Por estas semanas, tanto en Europa como en América, los saludos, comidas y despedidas tienen que ver con las dos copas que se juegan en medio de altas temperaturas, estadios llenos, transmisiones de televisión y millonarias sumas de euros y dólares. Una industria completa.
El fútbol lo puede todo. Visto desde la afición y el entretenimiento ha llegado a ser la “razón y ser” de muchas personas. A veces se convierte en indicador de estados de ánimo que afecta a niños y adultos. Un deporte recreativo y profesional que se constituye en un espacio de encuentro, convivencia y diálogo, como una rendija o abertura que podría ayudar a despolarizar y sembrar confianza ciudadana.
En este sentido, es necesario reconocer que el fútbol es un juego capaz de unir voluntades. Un juego con reglamento y normas de lealtad y cortesía que exige pactos entre caballeros, o dicho en lenguaje actual, entre damas y caballeros. Es un deporte democrático e incluyente. Un punto de encuentro, un campo en el que todos somos iguales y exige sumatoria de diversos talentos.
No es posible jugar bien en las calles del barrio, en el patio de la cárcel, en la cancha de la finca o en el estadio de Wembley sin reglas claras, sin buena voluntad, sin lealtad. Cuando un niño capta esto, porque así se lo enseñan y lo ve en los jugadores mayores y profesionales, se abre la rendija del encuentro y la convivencia. Se parte así de una norma que garantiza el juego limpio, el honor del ganador y del perdedor, el respeto por el contrario y la humildad para reconocer los propios errores y celebrar sin estridencias. En este proceso formativo, a través del deporte, la familia, la escuela y el ambiente del barrio influyen directamente.
El fútbol es un entretenimiento que se disfruta jugando o mirando. En los niños se convierte en guía de vida, medio de disciplina, espacio para descubrir y crecer en virtudes humanas y pactar desde el reconocimiento de unas normas que lo hacen divertido y sorpresivo. El respeto a los árbitros, por ejemplo, evoca la figura de autoridad, indispensable en el juego honesto.
Especial atención merece el espíritu de colaboración que fomenta el fútbol. Bien sea en una cancha de barrio o en los grandes estadios del mundo, el buen jugador reconoce que el fútbol es colectivo. Que un solo jugador poco o nada logra; que los triunfos y derrotas son del equipo. Enseñanzas que a través de partidos, goles y balones, las fundaciones de Medellín, De los 8 Valores, Fraternidad y la del Real Madrid, transmiten a centenares de niños en los barrios de la ciudad.
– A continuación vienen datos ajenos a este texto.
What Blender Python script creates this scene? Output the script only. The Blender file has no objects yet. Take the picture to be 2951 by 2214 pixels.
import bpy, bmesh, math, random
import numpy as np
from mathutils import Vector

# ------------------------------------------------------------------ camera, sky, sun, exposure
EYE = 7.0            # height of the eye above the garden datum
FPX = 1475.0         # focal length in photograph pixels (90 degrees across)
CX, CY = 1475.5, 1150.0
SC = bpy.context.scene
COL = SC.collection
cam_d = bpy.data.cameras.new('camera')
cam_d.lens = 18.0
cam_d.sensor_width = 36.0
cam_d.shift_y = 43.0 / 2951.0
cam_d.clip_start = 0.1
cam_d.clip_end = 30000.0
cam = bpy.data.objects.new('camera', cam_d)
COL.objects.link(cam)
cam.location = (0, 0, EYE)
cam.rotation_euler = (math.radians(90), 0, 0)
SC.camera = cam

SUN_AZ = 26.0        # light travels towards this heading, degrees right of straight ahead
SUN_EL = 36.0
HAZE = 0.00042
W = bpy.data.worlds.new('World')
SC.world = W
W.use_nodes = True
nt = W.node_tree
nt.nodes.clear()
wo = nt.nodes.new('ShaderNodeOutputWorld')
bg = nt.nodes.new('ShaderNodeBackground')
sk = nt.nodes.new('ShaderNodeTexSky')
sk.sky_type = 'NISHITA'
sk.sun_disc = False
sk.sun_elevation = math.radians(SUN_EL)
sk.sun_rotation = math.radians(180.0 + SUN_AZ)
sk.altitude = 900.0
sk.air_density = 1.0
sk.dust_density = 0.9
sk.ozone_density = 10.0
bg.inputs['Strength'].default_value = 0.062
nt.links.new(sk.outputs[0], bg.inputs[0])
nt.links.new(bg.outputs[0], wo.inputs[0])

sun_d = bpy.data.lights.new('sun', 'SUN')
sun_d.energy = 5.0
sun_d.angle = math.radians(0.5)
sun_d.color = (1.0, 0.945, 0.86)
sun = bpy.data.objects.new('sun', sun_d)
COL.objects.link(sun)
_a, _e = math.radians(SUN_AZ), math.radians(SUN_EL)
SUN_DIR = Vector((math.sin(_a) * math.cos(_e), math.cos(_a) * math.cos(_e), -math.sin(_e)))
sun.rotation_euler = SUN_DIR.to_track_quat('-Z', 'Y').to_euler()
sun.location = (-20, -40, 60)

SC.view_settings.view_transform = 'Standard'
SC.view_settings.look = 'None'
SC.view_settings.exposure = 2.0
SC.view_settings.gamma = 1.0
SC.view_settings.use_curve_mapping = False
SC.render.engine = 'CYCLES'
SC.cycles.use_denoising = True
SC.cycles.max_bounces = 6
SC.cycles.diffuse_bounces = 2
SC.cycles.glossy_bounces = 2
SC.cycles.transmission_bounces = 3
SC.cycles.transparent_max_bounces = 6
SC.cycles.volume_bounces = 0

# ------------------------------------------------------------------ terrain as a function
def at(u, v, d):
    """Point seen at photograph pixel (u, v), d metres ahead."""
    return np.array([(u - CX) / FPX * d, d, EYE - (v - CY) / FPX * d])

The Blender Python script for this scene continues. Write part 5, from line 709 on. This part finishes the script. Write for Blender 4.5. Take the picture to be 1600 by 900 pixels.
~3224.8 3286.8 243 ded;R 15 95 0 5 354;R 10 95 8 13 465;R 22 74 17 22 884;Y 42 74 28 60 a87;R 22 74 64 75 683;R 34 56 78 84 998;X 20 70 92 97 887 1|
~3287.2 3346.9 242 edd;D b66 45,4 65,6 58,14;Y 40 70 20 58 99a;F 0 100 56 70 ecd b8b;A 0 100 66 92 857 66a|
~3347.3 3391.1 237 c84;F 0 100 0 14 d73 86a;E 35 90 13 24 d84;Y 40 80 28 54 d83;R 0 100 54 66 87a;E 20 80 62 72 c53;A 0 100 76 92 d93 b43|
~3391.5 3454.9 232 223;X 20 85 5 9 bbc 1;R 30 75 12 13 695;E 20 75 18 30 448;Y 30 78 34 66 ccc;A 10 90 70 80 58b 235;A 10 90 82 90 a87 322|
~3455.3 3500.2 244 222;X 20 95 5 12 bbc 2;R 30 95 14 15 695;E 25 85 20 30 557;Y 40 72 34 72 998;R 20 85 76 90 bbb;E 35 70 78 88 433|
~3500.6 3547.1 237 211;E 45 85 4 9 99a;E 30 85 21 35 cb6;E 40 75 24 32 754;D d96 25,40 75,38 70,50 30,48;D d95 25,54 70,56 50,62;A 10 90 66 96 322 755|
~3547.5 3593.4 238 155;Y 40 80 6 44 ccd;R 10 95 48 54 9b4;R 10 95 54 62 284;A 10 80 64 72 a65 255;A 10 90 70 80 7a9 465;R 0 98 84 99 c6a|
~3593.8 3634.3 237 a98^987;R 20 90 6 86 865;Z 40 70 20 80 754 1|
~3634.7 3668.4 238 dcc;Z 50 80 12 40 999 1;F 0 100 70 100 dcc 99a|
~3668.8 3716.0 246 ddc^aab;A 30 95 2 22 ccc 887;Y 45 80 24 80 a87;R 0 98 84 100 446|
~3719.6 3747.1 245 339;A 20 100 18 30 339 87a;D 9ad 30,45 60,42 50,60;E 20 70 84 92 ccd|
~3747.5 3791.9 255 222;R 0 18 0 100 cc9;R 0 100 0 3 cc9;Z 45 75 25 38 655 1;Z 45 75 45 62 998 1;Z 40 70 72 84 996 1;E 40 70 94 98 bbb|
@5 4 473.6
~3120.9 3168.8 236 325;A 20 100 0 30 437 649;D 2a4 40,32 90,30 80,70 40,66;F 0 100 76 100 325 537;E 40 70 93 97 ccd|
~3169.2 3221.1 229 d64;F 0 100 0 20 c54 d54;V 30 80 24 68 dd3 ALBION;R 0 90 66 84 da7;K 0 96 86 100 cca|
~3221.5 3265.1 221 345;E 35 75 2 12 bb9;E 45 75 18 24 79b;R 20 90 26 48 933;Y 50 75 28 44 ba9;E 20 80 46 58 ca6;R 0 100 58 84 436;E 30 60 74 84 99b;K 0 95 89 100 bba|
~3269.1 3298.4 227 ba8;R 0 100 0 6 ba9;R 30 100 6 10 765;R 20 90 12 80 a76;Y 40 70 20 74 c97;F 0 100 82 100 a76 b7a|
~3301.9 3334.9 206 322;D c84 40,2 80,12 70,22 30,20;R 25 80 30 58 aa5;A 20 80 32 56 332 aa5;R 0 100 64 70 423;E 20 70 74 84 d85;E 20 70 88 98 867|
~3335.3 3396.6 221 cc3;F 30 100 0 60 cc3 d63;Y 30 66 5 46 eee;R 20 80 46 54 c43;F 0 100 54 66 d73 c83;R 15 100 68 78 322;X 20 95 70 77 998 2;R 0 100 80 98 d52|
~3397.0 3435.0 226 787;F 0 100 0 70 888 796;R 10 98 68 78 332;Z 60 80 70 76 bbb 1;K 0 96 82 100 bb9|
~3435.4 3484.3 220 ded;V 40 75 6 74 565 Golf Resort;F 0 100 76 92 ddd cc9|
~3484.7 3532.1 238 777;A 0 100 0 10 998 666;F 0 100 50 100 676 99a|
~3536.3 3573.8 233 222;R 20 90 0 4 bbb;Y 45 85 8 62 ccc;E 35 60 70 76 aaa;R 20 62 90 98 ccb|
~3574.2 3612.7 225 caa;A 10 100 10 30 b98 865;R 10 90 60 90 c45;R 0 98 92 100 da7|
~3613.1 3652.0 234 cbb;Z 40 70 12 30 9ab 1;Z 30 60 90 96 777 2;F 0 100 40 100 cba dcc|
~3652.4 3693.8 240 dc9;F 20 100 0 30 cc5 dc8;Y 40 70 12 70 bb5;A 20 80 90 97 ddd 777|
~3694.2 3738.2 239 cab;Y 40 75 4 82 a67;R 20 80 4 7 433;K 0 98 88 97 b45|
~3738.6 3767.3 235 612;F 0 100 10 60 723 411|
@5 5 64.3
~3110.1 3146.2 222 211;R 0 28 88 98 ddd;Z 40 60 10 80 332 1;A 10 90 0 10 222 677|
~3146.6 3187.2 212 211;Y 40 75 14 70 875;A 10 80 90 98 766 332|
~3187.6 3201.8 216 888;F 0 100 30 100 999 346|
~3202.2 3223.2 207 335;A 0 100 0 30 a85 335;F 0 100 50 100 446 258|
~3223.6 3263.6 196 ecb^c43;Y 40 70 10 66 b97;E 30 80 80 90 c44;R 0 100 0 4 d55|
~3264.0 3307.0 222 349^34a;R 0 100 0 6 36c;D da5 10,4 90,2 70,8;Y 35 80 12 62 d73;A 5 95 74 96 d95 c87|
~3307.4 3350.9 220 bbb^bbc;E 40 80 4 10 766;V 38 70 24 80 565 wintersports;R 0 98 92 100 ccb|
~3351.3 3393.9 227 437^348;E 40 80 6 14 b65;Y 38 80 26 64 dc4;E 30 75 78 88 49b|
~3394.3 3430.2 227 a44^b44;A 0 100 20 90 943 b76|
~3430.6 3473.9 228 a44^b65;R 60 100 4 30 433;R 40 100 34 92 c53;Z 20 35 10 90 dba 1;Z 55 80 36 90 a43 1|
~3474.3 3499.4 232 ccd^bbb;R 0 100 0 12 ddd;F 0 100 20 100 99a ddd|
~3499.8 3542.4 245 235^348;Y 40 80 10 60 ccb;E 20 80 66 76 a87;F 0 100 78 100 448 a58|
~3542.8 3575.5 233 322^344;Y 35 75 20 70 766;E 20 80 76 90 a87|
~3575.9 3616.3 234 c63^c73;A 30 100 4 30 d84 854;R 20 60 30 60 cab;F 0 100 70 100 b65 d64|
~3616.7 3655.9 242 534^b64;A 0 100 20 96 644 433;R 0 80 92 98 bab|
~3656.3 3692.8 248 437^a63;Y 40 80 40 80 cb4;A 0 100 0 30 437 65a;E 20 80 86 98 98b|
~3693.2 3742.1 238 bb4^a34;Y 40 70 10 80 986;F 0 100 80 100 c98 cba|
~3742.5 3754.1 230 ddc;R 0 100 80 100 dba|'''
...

A veces la pasión del hincha, del aficionado, es otra muestra de devoción, algo que puede ser enfermizo y que se debe regular y también autoregular, pues la razón debe ordenar la pasión. Los estadios y las canchas deben ser espacios de convivencia, jamás de agresión o muerte. Un punto de equilibrio, creo yo, está en el reconocimiento de los errores propios y en los méritos de los otros. No se vale tener un ánimo dependiente y permanente según los resultados del fútbol. No cabe el odio.
La Copa Europa y la de América, ante sala del próximo Mundial de fútbol (Estados Unidos, México, Canadá) se pueden constituir en buenos ejemplos que contribuya a la convivencia ciudadana, al buen entretenimiento con reglas y disciplina, al juego limpio que padres de familia, profesores e instructores de escuelas de fútbol buscan transmitir a los niños y niñas en los barrios. Ahí nacen los espacios de convivencia y los pactos duraderos de trabajo honesto. El fútbol puede ser instrumento de confianza y acuerdos sociales de paz, convivencia y armonía.